Já há algum tempo que eu não saía pela manhã, ou sequer acordava antes do meio dia. Pelo menos não com essa freqüência. Mas o ritmo e as imposições sociais modernas são abominações tais, que por vezes renunciamos a nossos princípios e ao que nos é natural, em nome de posições que nos possam garantir sobrevivência e conseqüente esperança de perpetuação da espécie.
O que estou querendo dizer é que arranjei um emprego, e que a sensação de acordar cedo e enxergar o sol fustigante e opressor lá em cima é deveras estranha, seja pela falta de hábito e pelo ambiente desconhecido em que me encontro, seja por minha reconhecida animosidade quanto a astros, reis e congêneres.
E embora a culpa não seja da estrela, e sim da humanidade que por milênios carregou de simbolismo estúpido a sua figura, em geral deixo que sobre aquela recaiam meus impropérios, uma vez que tanto faz dirigir-se a um ou outro objeto inanimado.
Afinal de contas, há figura mais arrogante e presunçosa que a do sol, sentado nos cimos do trono celeste com sua bunda dourada, fustigando nossos lombos dia após dia com seus raios, os quais têm a indubitável função de nos relembrar constantemente que é a sua divina dádiva que nos permite existir enquanto seres vivos produtores de merda e mijo?
E antes que me acusem de suposta heresia, tentando esfregar em minha cara uma moralidade que nada me significa e a qual abandonei há muito, relembro a eventuais detratores que não sou eu quem se utiliza da superposição de meu ego sobre a natureza para justificar uma situação de confortável injustiça largamente reconhecida e convenientemente sustentada através de mitos e representações hipócritas e tendenciosos.

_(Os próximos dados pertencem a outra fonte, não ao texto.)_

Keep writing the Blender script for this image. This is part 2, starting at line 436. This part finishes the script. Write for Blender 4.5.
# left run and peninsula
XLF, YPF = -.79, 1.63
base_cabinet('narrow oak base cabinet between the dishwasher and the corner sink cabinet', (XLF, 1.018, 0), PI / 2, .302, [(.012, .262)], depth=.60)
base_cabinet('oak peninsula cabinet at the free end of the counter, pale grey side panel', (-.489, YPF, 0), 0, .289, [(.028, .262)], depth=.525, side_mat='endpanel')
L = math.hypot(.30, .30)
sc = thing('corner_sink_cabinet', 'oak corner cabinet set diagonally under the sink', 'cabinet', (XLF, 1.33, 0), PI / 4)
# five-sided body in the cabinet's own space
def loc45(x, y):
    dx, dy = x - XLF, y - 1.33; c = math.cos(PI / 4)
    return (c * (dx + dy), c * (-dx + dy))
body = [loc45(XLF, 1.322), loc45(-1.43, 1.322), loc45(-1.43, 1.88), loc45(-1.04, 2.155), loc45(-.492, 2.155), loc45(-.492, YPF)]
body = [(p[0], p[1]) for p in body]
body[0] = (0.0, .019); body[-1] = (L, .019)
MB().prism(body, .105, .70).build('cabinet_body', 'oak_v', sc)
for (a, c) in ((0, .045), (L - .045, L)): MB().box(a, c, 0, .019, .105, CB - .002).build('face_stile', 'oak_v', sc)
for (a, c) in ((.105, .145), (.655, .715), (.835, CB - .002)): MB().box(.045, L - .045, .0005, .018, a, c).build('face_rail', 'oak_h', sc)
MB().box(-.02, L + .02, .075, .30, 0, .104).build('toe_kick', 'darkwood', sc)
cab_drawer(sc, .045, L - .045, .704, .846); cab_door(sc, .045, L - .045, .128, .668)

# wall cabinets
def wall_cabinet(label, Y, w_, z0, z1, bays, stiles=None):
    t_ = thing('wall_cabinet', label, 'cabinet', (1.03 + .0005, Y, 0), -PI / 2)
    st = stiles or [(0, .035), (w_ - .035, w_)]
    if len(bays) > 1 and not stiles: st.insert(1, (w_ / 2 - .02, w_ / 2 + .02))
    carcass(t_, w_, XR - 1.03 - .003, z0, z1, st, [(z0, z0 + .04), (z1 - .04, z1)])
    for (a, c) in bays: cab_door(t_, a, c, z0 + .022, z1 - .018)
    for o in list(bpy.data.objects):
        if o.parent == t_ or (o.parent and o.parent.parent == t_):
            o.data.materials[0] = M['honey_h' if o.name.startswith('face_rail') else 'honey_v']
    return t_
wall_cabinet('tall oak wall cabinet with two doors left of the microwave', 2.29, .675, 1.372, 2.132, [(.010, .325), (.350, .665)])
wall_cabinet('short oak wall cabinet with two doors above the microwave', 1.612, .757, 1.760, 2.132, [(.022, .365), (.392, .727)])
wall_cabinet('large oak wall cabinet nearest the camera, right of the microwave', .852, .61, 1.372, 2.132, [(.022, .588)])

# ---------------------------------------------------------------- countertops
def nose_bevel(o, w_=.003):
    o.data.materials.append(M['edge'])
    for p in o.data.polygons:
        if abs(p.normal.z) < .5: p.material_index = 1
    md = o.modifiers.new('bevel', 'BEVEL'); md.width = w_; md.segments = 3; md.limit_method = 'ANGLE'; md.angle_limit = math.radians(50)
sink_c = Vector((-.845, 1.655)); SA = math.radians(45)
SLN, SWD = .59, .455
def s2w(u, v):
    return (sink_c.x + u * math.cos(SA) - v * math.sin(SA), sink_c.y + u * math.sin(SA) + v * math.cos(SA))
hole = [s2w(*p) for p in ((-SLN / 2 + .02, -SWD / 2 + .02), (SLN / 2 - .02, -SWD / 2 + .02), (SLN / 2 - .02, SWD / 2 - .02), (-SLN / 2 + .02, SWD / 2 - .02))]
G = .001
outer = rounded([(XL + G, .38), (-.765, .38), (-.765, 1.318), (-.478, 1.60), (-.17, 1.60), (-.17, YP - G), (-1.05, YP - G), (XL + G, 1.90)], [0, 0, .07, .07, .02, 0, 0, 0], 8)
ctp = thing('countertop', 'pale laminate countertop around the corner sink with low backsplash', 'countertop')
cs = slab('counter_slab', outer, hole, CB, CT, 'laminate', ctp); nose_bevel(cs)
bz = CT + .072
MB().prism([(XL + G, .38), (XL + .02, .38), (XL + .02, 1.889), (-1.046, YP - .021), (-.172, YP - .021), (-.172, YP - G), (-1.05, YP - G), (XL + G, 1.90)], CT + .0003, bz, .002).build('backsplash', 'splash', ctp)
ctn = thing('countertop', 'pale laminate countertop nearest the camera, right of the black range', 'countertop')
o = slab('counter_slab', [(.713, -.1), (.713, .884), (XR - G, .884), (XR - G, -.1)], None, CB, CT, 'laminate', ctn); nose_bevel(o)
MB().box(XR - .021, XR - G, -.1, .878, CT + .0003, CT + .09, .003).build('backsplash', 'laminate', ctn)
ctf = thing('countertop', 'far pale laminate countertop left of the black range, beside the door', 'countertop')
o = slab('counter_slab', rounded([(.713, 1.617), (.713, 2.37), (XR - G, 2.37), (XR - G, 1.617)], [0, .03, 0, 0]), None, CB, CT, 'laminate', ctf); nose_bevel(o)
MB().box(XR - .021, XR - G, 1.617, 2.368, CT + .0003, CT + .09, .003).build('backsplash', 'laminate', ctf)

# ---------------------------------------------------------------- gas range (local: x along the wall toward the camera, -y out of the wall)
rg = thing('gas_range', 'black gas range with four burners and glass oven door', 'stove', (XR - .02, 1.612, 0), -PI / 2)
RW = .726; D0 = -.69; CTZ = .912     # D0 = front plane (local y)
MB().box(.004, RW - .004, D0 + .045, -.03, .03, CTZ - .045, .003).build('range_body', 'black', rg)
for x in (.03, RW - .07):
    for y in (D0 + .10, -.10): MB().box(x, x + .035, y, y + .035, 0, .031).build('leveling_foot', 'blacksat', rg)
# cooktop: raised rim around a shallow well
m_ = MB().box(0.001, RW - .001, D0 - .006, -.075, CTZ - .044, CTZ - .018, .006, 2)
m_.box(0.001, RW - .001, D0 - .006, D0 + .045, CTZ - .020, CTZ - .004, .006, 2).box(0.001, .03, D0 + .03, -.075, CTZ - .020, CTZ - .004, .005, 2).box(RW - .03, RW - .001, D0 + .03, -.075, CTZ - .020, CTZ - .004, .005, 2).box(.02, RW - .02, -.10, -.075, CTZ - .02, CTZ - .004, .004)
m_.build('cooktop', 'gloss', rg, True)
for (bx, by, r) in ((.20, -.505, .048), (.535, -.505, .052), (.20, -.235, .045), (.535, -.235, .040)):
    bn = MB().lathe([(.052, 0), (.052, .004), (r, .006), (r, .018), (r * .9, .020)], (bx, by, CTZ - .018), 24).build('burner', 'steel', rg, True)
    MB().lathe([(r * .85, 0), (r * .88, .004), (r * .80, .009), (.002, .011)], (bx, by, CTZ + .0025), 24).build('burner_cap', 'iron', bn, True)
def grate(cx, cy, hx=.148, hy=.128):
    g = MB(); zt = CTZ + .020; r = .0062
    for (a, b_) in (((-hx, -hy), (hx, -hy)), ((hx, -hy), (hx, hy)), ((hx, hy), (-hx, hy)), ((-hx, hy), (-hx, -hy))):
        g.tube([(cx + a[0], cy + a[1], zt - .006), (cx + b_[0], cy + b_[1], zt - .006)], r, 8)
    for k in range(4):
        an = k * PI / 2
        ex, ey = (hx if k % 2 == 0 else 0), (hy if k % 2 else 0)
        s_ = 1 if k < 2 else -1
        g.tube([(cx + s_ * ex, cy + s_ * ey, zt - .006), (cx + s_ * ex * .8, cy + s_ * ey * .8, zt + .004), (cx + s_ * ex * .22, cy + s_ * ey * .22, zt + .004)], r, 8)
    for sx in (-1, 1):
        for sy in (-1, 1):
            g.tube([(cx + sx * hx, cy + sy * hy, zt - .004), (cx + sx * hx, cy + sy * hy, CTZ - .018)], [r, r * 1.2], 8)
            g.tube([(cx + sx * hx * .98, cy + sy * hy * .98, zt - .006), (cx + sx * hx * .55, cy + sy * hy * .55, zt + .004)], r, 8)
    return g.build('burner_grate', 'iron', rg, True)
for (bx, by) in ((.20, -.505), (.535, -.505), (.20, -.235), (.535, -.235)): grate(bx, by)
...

Ao menos não em larga escala...
Chegará o tempo em que conjunções propícias permitirão que das mais abissais profundezas dos recônditos onde reina o fogo preto, surja a botina que bicudeará a simbólica bunda do simbólico trono, bicudeando por extensão as bundas de todos os seus seguidores. E minha será a botina, e minhas serão honra e glória.
E atravessaremos a noite eterna em diversões frias porém não frívolas, sem nos preocuparmos em dormir ou acordar.
Posto que sou um cristão e como tal me comunico por parábolas.